Lo comentado ha empezado a sucederme durante los fines de semana que es cuando me proveo de perruna compañía y salgo a deambular por lugares que antes no había explorado ni conocido. Así descubro, en frase de Borges, que la geografía no deja de presentarse como un “jardín donde los senderos se bifurcan”, donde existen otros sitios, terrenos y paisajes, donde se encuentran diversas situaciones y condiciones; uno hace nuevas e insospechadas indagaciones, adquiere inesperados conocimientos, y se cruza con gente nueva y diferente.

 

Hoy atravesé el cercano barrio de San Carlos, y puse rumbo hacia La Merced. Allí, la carretera parece terminar junto a una estribación del cerro Ilaló, en su parte suroriental; sin embargo, aunque el camino se angosta y se transforma en un sendero sinuoso, se mantiene la doble vía y el pavimento se prolonga por unos pocos kilómetros. De pronto el asfalto termina y ofrece dos opciones: una primera consiste en una curva empedrada de no más de trecientos metros que dirige hacia una quebrada donde funciona un pequeño balneario de aguas termales. La otra pide continuar por la izquierda, siguiendo el perfil de la montaña y dirige hacia el norte, con dirección a Tumbaco, lo hace rodeando la montaña, siempre por su costado oriental.

 

Este es un camino poco transitado pero, en todo caso, “carrozable”; es decir, está destinado al uso de vehículos aunque dependiendo de su tipo (no se lo recomienda para automóviles de baja suspensión, pues el estado de su empedrado es precario y lamentable).

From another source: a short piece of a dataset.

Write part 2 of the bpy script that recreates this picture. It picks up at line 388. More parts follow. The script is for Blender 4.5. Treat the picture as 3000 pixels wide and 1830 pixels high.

En parte, su condición puede deberse al descuido de las entidades públicas, en parte también a lo poco que el sector se ha poblado y, en gran medida, a las características del terreno. Puedo decir que quizá existan muy pocos lugares en el mundo donde la tierra se exhiba tan irregular y quebradiza. Da la impresión de que tractores gigantescos o máquinas colosales se han encargado de crear surcos y desniveles, convirtiendo a ese erial en algo insólito, desigual y accidentado. Es posible también que el tipo de tierra que ahí existe sea terriblemente frágil y deleznable.

 

En el sitio donde el asfalto termina, Delia –una mujer de la localidad, muy sencilla y amigable–, expende empanadas los días domingos; estas están hechas de una mezcla de harina de Castilla y harina de maíz, una combinación que evita que estas se impregnen del mismo aceite con el que las fríen. Las conocen como “empanadas de guarmilla” porque, según Delia y sus familiares, quienes mezclan la harina son siempre mujeres (guarmi es mujer en quichua). Yo sospecho que la voz viene más bien del otro sentido que tiene la palabra guarmi, que también quiere decir “casarse”. Si casarse es también una forma de juntarse, en eso precisamente consiste la guarmilla, que es una harina resultante de juntar o mezclar dos harinas distintas.

 

El lugar donde se encuentra la Y, vale decir donde el camino pavimentado concluye y la vía se bifurca, es conocido por los lugareños como Casachupa (de “casa” –o casha– que significa espina o aguijón, y “chupa” que quiere decir rabo); me atrevo a traducir como “punta del aguijón” o  “rabo de la espina” (los lugareños suponen que quiere decir "aguijón de la abeja"). Desde este lugar, la vista hacia el norte no se interrumpe hasta el siguiente caserío (no creo que alguien quiera llamarlo como aldea o recinto), este está ubicado a mitad de camino. Le han dado por llamar Chuspiyacu (de “chuspi”, que significa mosca, y “yacu” que se traduce como agua o río). “Este es un sitio muy seco” dicen sus moradores, “aquí no hay agua y nadie ha visto un río, tal vez quienes lo bautizaron habrían visto un río de moscas en la ladera”. Me pregunto si el nombre es solo deformación de Chuspiacu, pero tampoco haría sentido.

 

No veo por estos lares ningún tipo de cultivo. Ello no extraña, dado el carácter agreste y desigual del terreno. “¿De qué viven?”, pregunto. “Salimos a trabajar fuera”, responden al unísono. Me animo a predecir, o al menos a conjeturar, que un día no muy lejano una vía de alta velocidad –tal vez una autopista– cruzará por en medio de esta insólita comarca y dará paso al inexorable progreso de este sector tan tosco y áspero, tan arrugado y yermo.